9. Between March 16, 2007 and December 11, 2007, Duic engaged in the following purchasing and trading of shares from the Toronto Accounts (the “Transactions”):
(a) On March 16, 2007, Duic purchased 500 shares of The Boeing Company at an aggregate cost of $45,344 (U.S.). These shares were purchased in Duic’s RRSP account;
(b) On June 26, 2007, Duic purchased 7,500 shares of Cerner Corporation at an aggregate cost of $421,570.35 (U.S.). These shares were purchased in Duic’s U.S. dollar margin account;
(c) On August 8, 2007, Duic sold 7,500 shares of Cerner Corporation at an aggregate price of $462,419.11 (U.S.) and realized a profit of $40,848.76 (U.S.). These shares were sold from Duic’s U.S. dollar margin account and on or about August 14, 2007, TD Waterhouse Canada Inc. sent a cheque in the amount of $50,000 (U.S.) to Duic;
(d) On October 10, 2007 and November 27, 2007, Duic purchased 1,800 shares of Cerner Corporation at an aggregate cost of $111,498.64 (U.S.). These shares were purchased in Duic’s U.S. dollar margin account. Duic continues to hold these shares;
(e) On December 3, 2007, Duic purchased 1,500 shares of RCM Technologies Inc. at an aggregate cost of $8,865 (U.S.). These shares were purchased in Duic’s RRSP account. Duic continues to hold these shares;
(f) On December 7, 2007, Duic purchased 1,000 shares of The Boeing Company at an aggregate cost of $93,029.69 (U.S.). These shares were purchased in Duic’s U.S. dollar margin account; and,
(g) On December 11, 2007, Duic purchased 5,000 shares of RCM Technologies Inc. at an aggregate cost of $30,009.99 (U.S.). Duic continues to hold these shares.
10. All of the securities referred to in paragraph 9 above, were listed on the New York Stock Exchange and/or the NASDAQ and the trades were executed on those exchanges.
11. The securities referred to in paragraph 9, above, are not mutual funds.
12. Duic resumed his primary residency in Toronto from Los Angeles in or about August of 2007. He continues, however, for the purposes of his software businesses, to travel regularly between Toronto and Los Angeles.
13. Duic gave instructions for the Transactions through the phone or internet. Some of the instructions were given when Duic was in Toronto and some were given by him from Los Angeles.

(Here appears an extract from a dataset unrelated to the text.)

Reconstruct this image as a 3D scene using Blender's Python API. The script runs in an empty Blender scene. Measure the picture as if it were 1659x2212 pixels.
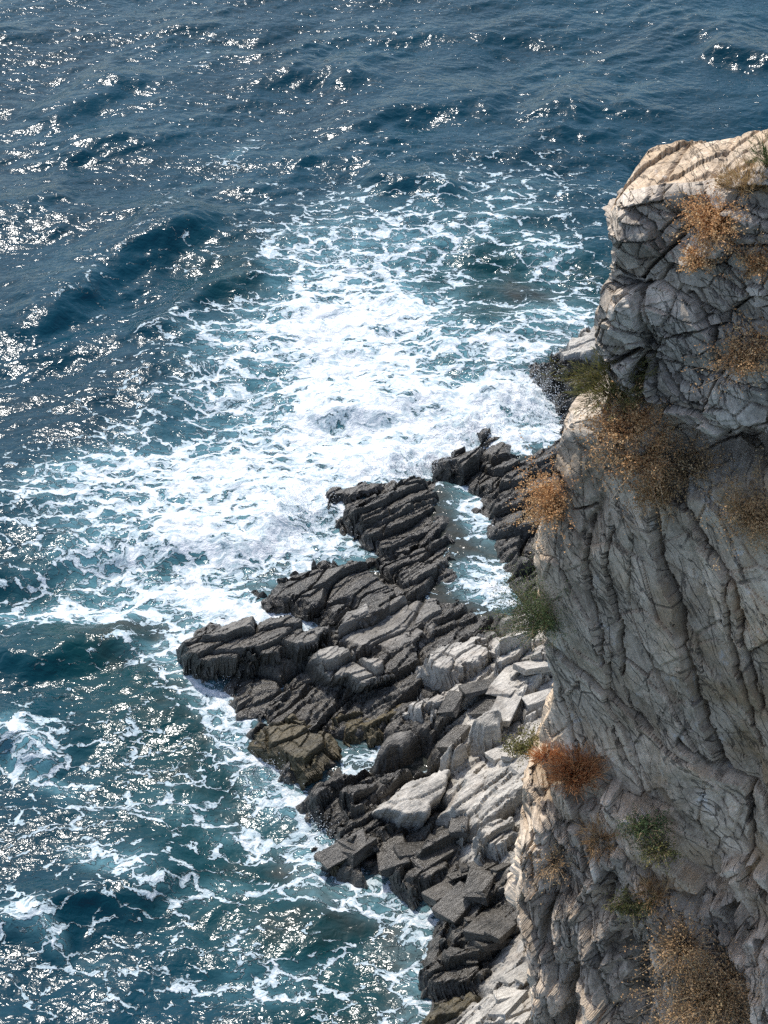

14. On December 12, 2007, Duic was contacted by TD Waterhouse Canada and advised that the Toronto Accounts had been frozen by TD Waterhouse Canada.
IV. Conduct Contrary to Ontario Securities Law and Contrary to the Public Interest
15. Duic acted contrary to Ontario securities law and contrary to the public interest by engaging in the Transactions in breach of the Cease Trade Order.
16. Staff reserves the right to make such further allegations as Staff may advise and the Commission may permit.